Research

Research interests. My research engages with global challenges from a variety of perspectives, including law, politics, history, international relations, and critical studies. My main areas of expertise include public international law, international criminal law, peacekeeping and peacebuilding, transitional justice, international legal history, and research methods. My work is informed by over ten years of practice and fieldwork in Africa, including research in the Democratic Republic of Congo, South Sudan, Sudan, the Central African Republic, Rwanda and Sierra Leone. In addition to (doctrinal) legal research, I use social science methods to study how legal norms shape public policy.

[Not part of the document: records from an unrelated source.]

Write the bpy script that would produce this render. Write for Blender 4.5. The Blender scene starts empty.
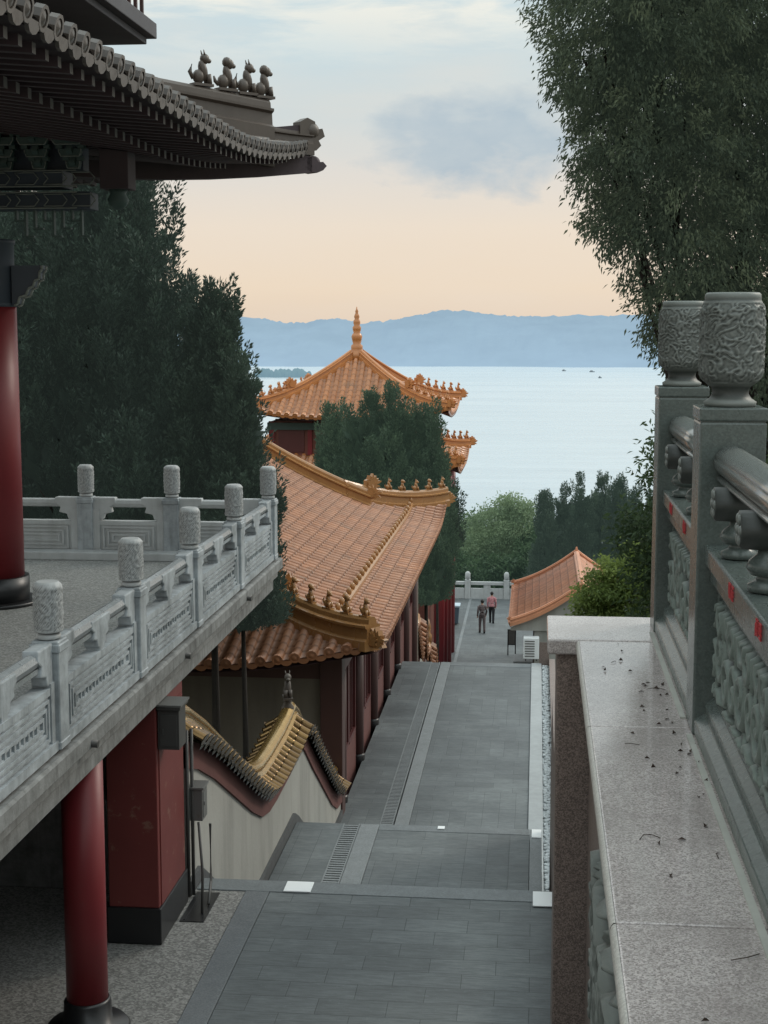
import bpy, math, random
import numpy as np
from mathutils import Vector, Matrix, noise
R = math.radians
PI = math.pi
rnd = random.Random(7)
nrg = np.random.default_rng(11)
scene = bpy.context.scene
COL = scene.collection

# ------------------------------------------------------------------ camera
F = 1478.0
YAW = math.atan(153 / F)
PITCH = math.atan(187 / math.hypot(F, 153))
cam = bpy.data.cameras.new('camera')
camo = bpy.data.objects.new('camera', cam)
COL.objects.link(camo)
cam.sensor_fit = 'VERTICAL'
cam.sensor_height = 36.0
cam.lens = 36.0 * F / 1024
cam.clip_start = 0.05
cam.clip_end = 12000
camo.location = (0, 0, 0)
camo.rotation_euler = (PI / 2 - PITCH, 0, YAW)
scene.camera = camo
scene.render.resolution_x, scene.render.resolution_y = 768, 1024
_fw = Vector((-math.sin(YAW) * math.cos(PITCH), math.cos(YAW) * math.cos(PITCH), -math.sin(PITCH)))
_rt = Vector((math.cos(YAW), math.sin(YAW), 0))
_up = _rt.cross(_fw)


def ray(px, py):
    return _fw + _rt * ((px - 384) / F) + _up * ((512 - py) / F)


def at_y(px, py, Y):
    r = ray(px, py)
    return r * (Y / r.y)


# ------------------------------------------------------------------ materials
def lin(c):
    return tuple(((v / 255) / 12.92 if v / 255 <= .04045 else ((v / 255 + .055) / 1.055) ** 2.4) for v in c)


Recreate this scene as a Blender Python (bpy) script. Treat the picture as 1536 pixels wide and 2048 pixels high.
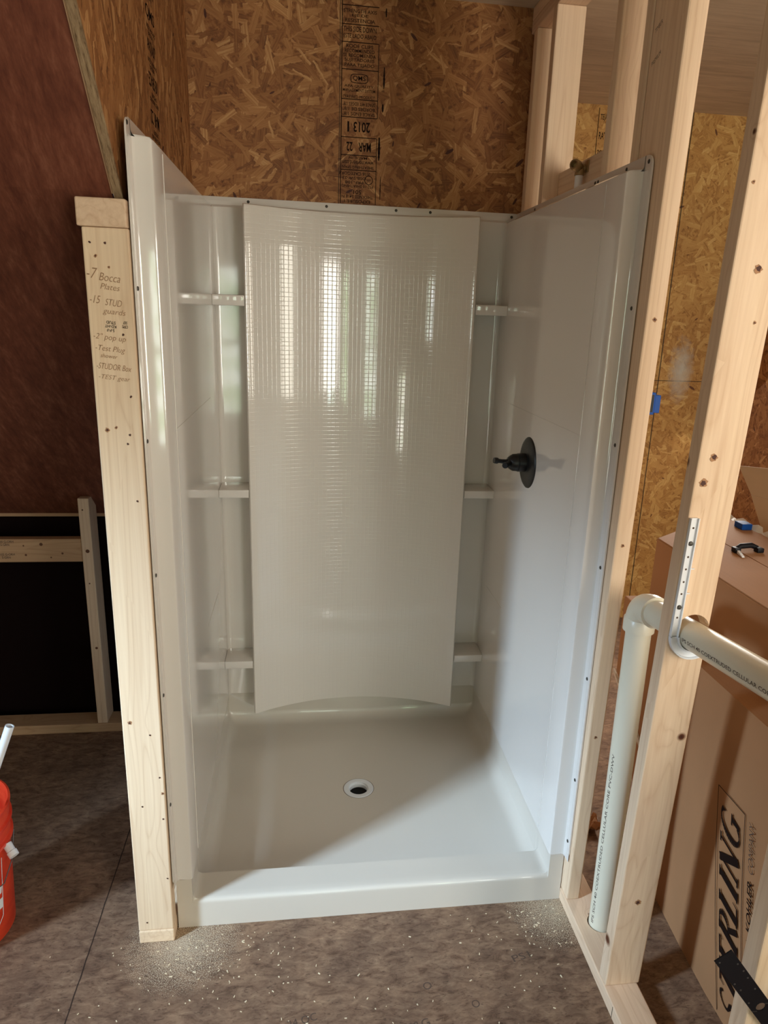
import bpy, bmesh, math, random
from mathutils import Vector, Matrix
random.seed(7)
for o in list(bpy.data.objects): bpy.data.objects.remove(o)
SC = bpy.context.scene
COL = SC.collection
# ------------------------------------------------------------------ camera
CX, CY, CZ = 0.3375, -1.6128, 1.6119
YAW, PITCH, ROLL, FPX = 0.1439, -0.2814, 0.0384, 1433.9
def cam_axes():
    cy, sy = math.cos(YAW), math.sin(YAW); cp, sp = math.cos(PITCH), math.sin(PITCH)
    f = Vector((sy*cp, cy*cp, sp)); r = Vector((cy, -sy, 0)); u = r.cross(f)
    cr, sr = math.cos(ROLL), math.sin(ROLL)
    return cr*r+sr*u, -sr*r+cr*u, f
cr_, cu_, cf_ = cam_axes()
cd = bpy.data.cameras.new('camera'); cam = bpy.data.objects.new('camera', cd); COL.objects.link(cam)
cam.matrix_world = Matrix(((cr_.x, cu_.x, -cf_.x, CX), (cr_.y, cu_.y, -cf_.y, CY), (cr_.z, cu_.z, -cf_.z, CZ), (0, 0, 0, 1)))
cd.sensor_fit = 'VERTICAL'; cd.sensor_height = 36.0; cd.lens = FPX/2048*36.0
cd.shift_x = -40.38/2048; cd.shift_y = 19.07/2048
cd.clip_start = 0.02
SC.camera = cam
# ------------------------------------------------------------------ look, world, daylight
SC.view_settings.view_transform = 'Standard'; SC.view_settings.look = 'None'
SC.view_settings.gamma = 1; SC.view_settings.use_curve_mapping = False
SC.view_settings.exposure = -0.12
w = bpy.data.worlds.new('world'); SC.world = w; w.use_nodes = True
w.node_tree.nodes['Background'].inputs[0].default_value = (.62, .70, .80, 1)
w.node_tree.nodes['Background'].inputs[1].default_value = 0.6
def area(name, loc, aim, sx, sy, power, col, spread=180):
    l = bpy.data.lights.new(name, 'AREA'); l.shape = 'RECTANGLE'; l.size = sx; l.size_y = sy
    l.energy = power; l.color = col; l.spread = math.radians(spread)
    o = bpy.data.objects.new(name, l); COL.objects.link(o); o.location = loc
    o.rotation_euler = (Vector(aim)-Vector(loc)).to_track_quat('-Z', 'Y').to_euler()
    return o
# windows of the front wall: x centre, z0, z1, width, radiance, colour
WINS = [(-2.02, 1.30, 2.05, .30, 17, (.92, .95, 1.0)), (-.86, .05, 1.0, .34, 14, (1.0, .95, .90)), (0.52, .45, 2.05, 0.50, 10, (.92, 1.0, .93)),
        (1.56, .60, 2.05, .24, 13, (.74, 1.0, .66)), (2.14, .55, 2.05, .30, 14, (.80, .96, 1.0))]
FRONT_Y = -4.6
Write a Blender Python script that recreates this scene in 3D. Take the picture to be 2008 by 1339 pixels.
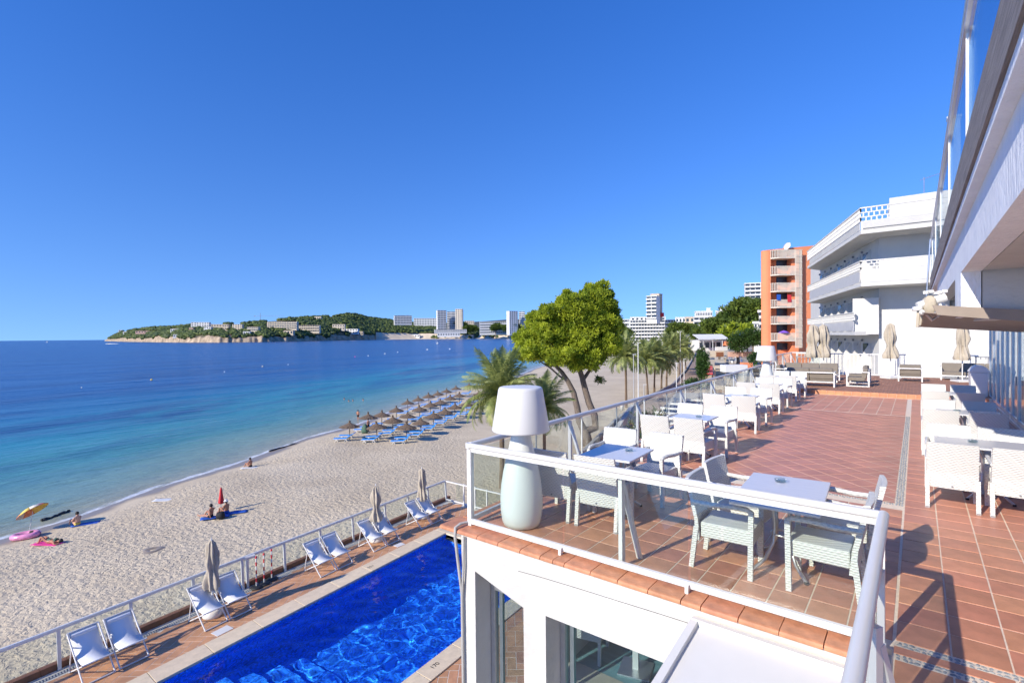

Bangui, Central African Republic, June 2019

Scholarship and policy. I publish in both academic and policy-oriented spaces. My first monograph with Oxford University Press focuses on the interplay of international and domestic criminal accountability. My report for the International Peace Institute on UN peacekeepers' support to host governments provides concrete recommendations on how to reconcile international and domestic strategies for the Protection of Civilians. My scholarship has featured in the Leiden Journal of International law, Journal of International Criminal Justice, Journal on the Use of Force and International Law, European Journal of International Law, and edited volumes commissioned by leading academics. I am a regular contributor to blogs, newspapers and podcasts, where I try to ‘unpack’ international law and global security challenges for expert and non-expert audiences.

International criminal and transitional justice. I study how international intervention, especially through international and hybrid criminal tribunals, influence domestic accountability processes, with a focus on varied interactions between international civil servants, government officials and civil society actors.


In the Court's Shadow. International Criminal Tribunals and Domestic Accountability. Drawing on research in Rwanda, Sierra Leone, the Democratic Republic of Congo and in The Hague, my book develops an original typology of tribunal-state dynamics based on iteration, accommodation and isolation. I argue that international prosecutors and judges re-interpret international norms to decrease tension and foster cooperation with government actors, but that an overly risk-averse posture reduces the likelihood of accountability and may inadvertently allow incumbent political elites to manipulate national trials of international crimes and consolidate authoritarian power. The book challenges conventional wisdom about the dynamics and efficacy of international intervention in the aftermath of atrocity crimes and proposes forward-looking policies to strengthen the enforcement of international criminal law.

Monitoring Chebeya trial, Kinshasa, DRC, 2011

Public international law, human rights law and peacekeeping/peacebuilding. I study the law, policy and practice of civilian protection by UN peacekeepers. Building on doctrinal research on peacekeepers' authority to use force under Security Council resolutions and international human rights law, I draw on interviews in New York, South Sudan, Central African Republic and the DR Congo to understand how UN officials and state actors interpret their protection obligations towards civilians. In addition to published material, I have articles forthcoming on how UN peacekeepers understand their authority to use force to protect civilians and the challenges of applying the UN's human rights due diligence policy when working with host state security forces.